The IFSCA (Issuance and Listing of Securities) Regulations, 2021[4], outline various types of listings permissible under the regulations. These include initial public offerings of specified securities by unlisted issuers, follow-on public offer of a specified securities by listed issuers, listings by start-up companies or SMEs, secondary listings, initial public offerings by Special Purpose Acquisition Companies (SPACs), listings of depository receipts, listings of debt securities (including SMART City bonds), and listings of ESG-focused debt securities. 

Conclusion

Thus, listing securities on recognized stock exchanges is essential to guarantee transparency, safeguard investors, and facilitate companies in raising capital. The process of listing securities on recognized stock exchanges is crucial for ensuring transparency, investor protection, and capital formation for companies. The regulatory framework established by the Companies Act, Securities Contracts (Regulation) Act, and associated rules mandates specific requirements for companies, including submission of comprehensive documentation and adherence to governance standards. Minimum shareholding requirements further enhance market stability, while provisions for public sector companies ensure compliance with broader regulatory goals. The IFSCA regulations expand the scope of listings, accommodating diverse financial instruments and catering to innovative entities such as start-ups and SPACs.
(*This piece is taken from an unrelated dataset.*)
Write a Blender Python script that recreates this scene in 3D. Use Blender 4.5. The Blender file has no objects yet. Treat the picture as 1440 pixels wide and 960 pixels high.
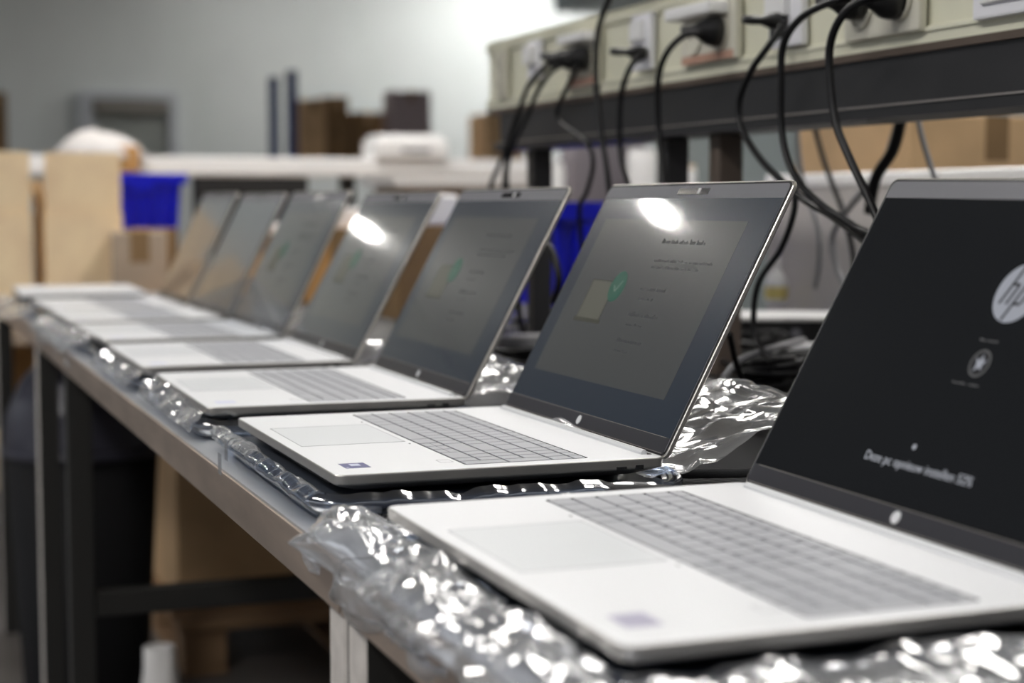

Overall, this structured approach fosters a robust and accessible financial market conducive to growth and investment.


[1]  Securities Contracts (Regulation) Act, 1956 (Act 42 of 1956), s 2.

[2]  SEBI (LODR) Regulations, 2015, India available at: https://www.sebi.gov.in/legal/regulations/jan-2020/securities-and-exchange-board-of-india-listing-obligations-and-disclosure-requirements-regulations-2015-last-amended-on-january-10-2020-_37269.html ( Last visited on January 10, 2020).

[3]  ICSI Capital Market & Securities Laws 91.

[4]  ICSI Capital Market & Securities Laws 218.